◆ To be done:
Take each line containing the word "this" and copy it.

==============================

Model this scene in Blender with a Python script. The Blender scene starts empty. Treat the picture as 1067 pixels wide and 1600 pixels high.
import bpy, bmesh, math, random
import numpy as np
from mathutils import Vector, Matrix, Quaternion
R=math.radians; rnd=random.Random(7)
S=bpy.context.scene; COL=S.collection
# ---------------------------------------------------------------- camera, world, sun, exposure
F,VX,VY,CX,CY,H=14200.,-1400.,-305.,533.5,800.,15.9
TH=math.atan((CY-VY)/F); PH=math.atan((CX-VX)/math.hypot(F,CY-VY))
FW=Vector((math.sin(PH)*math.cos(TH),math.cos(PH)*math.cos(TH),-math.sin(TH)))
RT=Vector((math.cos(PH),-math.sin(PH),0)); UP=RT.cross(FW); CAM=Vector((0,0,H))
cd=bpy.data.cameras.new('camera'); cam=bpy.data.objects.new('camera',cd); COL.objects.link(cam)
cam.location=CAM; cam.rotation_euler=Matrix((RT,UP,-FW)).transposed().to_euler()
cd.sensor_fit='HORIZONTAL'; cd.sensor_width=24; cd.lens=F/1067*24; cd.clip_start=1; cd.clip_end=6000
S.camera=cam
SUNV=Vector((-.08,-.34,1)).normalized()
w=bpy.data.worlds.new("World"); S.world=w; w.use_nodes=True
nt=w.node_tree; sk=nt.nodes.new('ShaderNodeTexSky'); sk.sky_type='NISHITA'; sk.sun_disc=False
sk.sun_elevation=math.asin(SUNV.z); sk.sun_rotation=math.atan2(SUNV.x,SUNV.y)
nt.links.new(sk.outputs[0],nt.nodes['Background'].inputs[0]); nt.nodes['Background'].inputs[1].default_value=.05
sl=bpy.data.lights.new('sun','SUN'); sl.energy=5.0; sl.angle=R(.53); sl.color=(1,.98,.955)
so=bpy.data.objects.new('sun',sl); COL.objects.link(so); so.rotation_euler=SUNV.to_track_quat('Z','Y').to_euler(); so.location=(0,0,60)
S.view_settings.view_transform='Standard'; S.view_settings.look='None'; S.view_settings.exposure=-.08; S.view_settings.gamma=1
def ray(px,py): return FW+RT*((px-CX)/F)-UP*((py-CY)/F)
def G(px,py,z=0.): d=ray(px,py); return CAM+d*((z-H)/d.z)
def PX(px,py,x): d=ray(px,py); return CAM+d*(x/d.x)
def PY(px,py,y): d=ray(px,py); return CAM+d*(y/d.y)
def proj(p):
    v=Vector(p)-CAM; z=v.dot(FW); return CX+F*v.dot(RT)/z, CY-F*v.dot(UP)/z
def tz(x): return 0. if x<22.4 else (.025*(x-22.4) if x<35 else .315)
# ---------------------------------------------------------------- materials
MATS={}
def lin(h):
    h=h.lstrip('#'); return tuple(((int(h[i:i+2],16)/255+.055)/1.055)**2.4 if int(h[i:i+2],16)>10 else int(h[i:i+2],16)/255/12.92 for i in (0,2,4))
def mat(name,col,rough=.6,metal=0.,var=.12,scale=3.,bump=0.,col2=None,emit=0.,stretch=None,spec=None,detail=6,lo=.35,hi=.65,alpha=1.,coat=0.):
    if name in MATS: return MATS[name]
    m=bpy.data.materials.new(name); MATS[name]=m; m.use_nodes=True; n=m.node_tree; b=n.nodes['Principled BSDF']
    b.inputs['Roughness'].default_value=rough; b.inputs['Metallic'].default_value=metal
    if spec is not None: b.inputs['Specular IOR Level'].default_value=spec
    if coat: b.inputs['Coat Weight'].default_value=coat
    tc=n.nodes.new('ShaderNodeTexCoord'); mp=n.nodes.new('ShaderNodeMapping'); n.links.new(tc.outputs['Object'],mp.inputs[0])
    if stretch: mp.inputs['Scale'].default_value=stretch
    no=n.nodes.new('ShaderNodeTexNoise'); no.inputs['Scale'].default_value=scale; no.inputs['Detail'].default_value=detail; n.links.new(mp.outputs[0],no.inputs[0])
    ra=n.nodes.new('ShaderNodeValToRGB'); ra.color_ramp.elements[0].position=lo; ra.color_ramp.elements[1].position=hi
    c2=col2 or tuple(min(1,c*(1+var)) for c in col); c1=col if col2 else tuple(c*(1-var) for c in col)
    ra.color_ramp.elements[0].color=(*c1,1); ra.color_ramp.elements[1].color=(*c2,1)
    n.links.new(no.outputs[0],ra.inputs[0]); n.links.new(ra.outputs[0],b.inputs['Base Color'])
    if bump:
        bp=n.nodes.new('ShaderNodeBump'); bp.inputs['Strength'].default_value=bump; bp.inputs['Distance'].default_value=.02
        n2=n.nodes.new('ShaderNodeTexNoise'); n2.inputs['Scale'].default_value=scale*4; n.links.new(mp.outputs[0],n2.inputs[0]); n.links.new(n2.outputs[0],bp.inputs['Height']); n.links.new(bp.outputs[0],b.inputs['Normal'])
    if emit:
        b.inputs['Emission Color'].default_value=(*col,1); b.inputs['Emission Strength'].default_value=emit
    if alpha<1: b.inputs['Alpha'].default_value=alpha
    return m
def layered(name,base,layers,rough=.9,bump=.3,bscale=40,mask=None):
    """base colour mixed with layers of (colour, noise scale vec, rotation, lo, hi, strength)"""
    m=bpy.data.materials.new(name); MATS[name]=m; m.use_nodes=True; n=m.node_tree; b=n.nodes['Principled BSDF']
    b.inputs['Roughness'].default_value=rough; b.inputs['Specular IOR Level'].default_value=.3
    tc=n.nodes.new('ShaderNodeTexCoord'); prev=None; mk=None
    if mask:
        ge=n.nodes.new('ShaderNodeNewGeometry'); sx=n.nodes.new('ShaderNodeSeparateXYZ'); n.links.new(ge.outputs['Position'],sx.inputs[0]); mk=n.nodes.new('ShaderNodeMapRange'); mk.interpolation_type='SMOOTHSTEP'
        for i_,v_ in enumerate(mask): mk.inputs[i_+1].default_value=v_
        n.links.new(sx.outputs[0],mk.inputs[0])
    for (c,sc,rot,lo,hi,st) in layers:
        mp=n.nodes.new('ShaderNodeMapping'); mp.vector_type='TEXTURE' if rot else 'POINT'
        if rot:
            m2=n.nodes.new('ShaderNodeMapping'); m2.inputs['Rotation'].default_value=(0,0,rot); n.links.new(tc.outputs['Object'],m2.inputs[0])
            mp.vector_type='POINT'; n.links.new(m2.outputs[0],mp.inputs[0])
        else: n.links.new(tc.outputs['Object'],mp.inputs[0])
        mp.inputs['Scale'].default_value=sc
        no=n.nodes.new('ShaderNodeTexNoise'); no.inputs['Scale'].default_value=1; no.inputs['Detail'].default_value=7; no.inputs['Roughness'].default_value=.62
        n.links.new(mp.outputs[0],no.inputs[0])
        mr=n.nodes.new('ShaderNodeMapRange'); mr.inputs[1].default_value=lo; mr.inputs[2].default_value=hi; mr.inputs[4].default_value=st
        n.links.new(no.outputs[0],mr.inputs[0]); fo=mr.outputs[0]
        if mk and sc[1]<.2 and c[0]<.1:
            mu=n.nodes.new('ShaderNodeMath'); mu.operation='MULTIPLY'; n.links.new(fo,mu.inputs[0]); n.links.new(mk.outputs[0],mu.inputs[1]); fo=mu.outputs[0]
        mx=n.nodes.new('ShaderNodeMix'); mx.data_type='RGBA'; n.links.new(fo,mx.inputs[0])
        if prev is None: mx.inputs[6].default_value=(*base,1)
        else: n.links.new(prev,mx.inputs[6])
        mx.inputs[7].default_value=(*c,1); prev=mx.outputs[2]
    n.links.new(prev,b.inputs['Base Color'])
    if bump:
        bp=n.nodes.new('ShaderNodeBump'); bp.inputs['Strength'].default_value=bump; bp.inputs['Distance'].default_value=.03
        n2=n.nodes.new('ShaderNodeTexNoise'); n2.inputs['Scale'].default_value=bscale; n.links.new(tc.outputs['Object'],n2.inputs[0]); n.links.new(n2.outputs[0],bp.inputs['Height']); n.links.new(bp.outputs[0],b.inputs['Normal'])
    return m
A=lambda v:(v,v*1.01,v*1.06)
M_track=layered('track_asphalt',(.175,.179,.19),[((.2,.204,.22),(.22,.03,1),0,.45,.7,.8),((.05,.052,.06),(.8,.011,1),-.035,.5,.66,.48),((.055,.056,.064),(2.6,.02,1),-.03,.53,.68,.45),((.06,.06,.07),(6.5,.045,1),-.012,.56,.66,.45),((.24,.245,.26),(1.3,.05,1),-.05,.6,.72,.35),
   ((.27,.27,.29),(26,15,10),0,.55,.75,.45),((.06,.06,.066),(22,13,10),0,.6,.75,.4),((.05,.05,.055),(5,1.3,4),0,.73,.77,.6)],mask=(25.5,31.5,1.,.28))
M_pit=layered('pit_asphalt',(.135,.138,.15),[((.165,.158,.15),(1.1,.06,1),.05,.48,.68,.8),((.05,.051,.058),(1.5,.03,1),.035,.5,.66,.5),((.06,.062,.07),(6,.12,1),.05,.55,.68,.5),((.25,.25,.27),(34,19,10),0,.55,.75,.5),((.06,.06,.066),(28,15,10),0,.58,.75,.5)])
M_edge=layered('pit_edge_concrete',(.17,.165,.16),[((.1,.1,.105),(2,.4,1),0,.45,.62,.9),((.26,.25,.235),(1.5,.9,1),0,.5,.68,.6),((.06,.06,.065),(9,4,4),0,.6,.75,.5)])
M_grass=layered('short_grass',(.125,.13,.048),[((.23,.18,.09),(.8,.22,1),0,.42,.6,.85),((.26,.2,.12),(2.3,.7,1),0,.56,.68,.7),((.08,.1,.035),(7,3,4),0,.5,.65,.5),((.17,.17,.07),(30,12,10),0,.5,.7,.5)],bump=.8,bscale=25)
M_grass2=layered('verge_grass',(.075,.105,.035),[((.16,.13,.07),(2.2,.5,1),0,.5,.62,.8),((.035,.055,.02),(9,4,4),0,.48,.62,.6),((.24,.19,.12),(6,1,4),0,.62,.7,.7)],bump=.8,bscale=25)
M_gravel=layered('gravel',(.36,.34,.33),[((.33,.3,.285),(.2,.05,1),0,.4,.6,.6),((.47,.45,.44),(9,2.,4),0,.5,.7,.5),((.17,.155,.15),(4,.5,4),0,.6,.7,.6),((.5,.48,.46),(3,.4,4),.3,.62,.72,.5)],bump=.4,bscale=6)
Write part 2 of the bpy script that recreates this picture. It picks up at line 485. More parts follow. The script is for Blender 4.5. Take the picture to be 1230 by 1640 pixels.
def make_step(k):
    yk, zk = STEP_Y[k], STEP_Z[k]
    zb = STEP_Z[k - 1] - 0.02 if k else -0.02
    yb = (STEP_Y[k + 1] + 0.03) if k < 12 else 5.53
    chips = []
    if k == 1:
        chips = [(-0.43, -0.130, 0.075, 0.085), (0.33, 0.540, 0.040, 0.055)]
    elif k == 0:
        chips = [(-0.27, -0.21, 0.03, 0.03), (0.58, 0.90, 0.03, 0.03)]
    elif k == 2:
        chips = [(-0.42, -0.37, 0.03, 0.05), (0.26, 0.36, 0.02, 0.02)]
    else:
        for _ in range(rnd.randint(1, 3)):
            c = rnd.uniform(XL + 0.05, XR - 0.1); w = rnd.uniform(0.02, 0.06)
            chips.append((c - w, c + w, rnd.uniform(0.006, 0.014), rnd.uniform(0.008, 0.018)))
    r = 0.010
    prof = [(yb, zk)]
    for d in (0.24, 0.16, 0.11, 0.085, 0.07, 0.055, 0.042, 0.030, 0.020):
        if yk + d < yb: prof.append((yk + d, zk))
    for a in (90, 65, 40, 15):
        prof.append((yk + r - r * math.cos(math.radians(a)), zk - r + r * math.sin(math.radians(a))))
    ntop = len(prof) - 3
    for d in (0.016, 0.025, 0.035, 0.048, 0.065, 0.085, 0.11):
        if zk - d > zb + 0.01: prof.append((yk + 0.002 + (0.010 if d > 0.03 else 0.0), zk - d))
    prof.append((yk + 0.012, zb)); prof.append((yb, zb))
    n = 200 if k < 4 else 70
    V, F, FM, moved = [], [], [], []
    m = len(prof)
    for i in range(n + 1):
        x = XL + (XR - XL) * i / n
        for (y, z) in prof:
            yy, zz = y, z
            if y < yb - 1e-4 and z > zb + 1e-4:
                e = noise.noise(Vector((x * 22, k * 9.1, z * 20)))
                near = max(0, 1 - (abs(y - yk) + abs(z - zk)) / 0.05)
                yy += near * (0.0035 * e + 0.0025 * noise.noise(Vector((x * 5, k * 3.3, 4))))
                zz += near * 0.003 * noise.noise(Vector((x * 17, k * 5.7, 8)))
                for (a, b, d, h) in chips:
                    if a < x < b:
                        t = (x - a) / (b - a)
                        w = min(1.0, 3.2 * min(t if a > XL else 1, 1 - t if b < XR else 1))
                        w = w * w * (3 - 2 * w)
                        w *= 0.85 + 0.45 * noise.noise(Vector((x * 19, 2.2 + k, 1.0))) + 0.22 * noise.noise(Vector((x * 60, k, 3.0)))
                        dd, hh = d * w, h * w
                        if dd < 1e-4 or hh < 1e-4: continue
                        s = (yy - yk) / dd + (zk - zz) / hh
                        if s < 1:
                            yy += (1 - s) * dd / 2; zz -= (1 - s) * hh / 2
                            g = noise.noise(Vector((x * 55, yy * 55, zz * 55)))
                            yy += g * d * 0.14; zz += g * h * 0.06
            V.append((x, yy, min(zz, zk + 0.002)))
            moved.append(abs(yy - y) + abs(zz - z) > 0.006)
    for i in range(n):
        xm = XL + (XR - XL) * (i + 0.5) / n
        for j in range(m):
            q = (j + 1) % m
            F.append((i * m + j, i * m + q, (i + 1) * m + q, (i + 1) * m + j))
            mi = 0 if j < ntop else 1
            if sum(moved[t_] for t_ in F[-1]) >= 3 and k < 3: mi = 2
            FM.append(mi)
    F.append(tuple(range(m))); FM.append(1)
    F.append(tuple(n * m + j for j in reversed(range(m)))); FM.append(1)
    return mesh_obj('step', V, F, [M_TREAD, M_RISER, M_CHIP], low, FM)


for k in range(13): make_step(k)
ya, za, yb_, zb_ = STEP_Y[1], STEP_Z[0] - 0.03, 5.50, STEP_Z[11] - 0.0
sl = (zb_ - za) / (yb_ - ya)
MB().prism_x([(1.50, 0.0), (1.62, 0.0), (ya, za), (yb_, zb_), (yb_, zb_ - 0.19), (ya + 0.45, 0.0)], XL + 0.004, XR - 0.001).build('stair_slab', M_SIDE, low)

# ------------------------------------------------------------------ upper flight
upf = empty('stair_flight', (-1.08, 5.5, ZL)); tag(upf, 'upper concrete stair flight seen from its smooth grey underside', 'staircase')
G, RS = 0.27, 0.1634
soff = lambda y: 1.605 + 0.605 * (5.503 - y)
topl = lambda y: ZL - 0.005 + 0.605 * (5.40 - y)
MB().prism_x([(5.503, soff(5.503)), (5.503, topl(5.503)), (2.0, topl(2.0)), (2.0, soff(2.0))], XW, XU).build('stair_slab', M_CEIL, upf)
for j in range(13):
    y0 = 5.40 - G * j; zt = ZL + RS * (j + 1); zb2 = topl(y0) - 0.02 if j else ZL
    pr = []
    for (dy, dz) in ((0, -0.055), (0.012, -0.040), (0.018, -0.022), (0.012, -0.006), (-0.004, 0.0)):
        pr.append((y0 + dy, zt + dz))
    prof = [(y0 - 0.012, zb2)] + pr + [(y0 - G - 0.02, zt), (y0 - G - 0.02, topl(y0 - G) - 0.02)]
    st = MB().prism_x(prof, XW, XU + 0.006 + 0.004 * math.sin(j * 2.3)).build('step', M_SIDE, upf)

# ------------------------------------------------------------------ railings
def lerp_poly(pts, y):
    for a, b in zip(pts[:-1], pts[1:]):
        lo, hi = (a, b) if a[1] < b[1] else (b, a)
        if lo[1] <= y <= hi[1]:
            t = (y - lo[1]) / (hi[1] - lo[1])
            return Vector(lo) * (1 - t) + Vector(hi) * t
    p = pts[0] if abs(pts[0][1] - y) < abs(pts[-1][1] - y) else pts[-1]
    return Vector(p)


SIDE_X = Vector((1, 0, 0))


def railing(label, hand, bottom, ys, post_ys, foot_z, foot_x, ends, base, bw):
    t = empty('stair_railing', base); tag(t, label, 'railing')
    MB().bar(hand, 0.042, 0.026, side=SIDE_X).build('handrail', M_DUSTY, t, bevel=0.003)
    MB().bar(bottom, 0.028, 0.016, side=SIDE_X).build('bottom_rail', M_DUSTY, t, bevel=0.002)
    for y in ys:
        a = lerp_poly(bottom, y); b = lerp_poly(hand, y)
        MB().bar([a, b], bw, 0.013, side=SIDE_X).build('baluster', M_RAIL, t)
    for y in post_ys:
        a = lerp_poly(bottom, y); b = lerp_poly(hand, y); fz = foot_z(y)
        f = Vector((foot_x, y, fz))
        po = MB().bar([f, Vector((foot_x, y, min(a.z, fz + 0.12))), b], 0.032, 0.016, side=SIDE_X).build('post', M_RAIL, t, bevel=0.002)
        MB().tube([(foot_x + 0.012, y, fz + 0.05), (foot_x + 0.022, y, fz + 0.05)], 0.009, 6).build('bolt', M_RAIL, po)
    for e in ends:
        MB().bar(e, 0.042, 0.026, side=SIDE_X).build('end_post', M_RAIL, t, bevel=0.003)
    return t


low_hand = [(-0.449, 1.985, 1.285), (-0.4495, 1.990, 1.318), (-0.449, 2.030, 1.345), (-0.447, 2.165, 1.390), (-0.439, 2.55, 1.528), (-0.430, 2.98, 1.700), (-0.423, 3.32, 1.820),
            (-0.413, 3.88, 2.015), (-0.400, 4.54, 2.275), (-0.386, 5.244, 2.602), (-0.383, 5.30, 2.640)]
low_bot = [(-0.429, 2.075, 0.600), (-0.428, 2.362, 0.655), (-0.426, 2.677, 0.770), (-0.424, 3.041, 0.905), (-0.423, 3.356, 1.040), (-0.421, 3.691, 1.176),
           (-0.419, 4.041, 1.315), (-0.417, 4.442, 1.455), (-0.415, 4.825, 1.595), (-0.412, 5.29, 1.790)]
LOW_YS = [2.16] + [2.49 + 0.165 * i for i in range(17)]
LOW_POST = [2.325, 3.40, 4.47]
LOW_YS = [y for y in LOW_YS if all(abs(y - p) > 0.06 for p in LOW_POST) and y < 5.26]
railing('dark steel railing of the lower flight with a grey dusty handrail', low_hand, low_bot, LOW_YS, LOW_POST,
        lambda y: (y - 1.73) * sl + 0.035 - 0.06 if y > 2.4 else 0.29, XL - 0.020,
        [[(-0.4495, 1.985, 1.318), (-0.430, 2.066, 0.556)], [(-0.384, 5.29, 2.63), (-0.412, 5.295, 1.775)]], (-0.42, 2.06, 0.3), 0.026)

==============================

◆ Exercise response:
Model this scene in Blender with a Python script. The Blender scene starts empty. Treat the picture as 1067 pixels wide and 1600 pixels high.
Write part 2 of the bpy script that recreates this picture. It picks up at line 485. More parts follow. The script is for Blender 4.5. Take the picture to be 1230 by 1640 pixels.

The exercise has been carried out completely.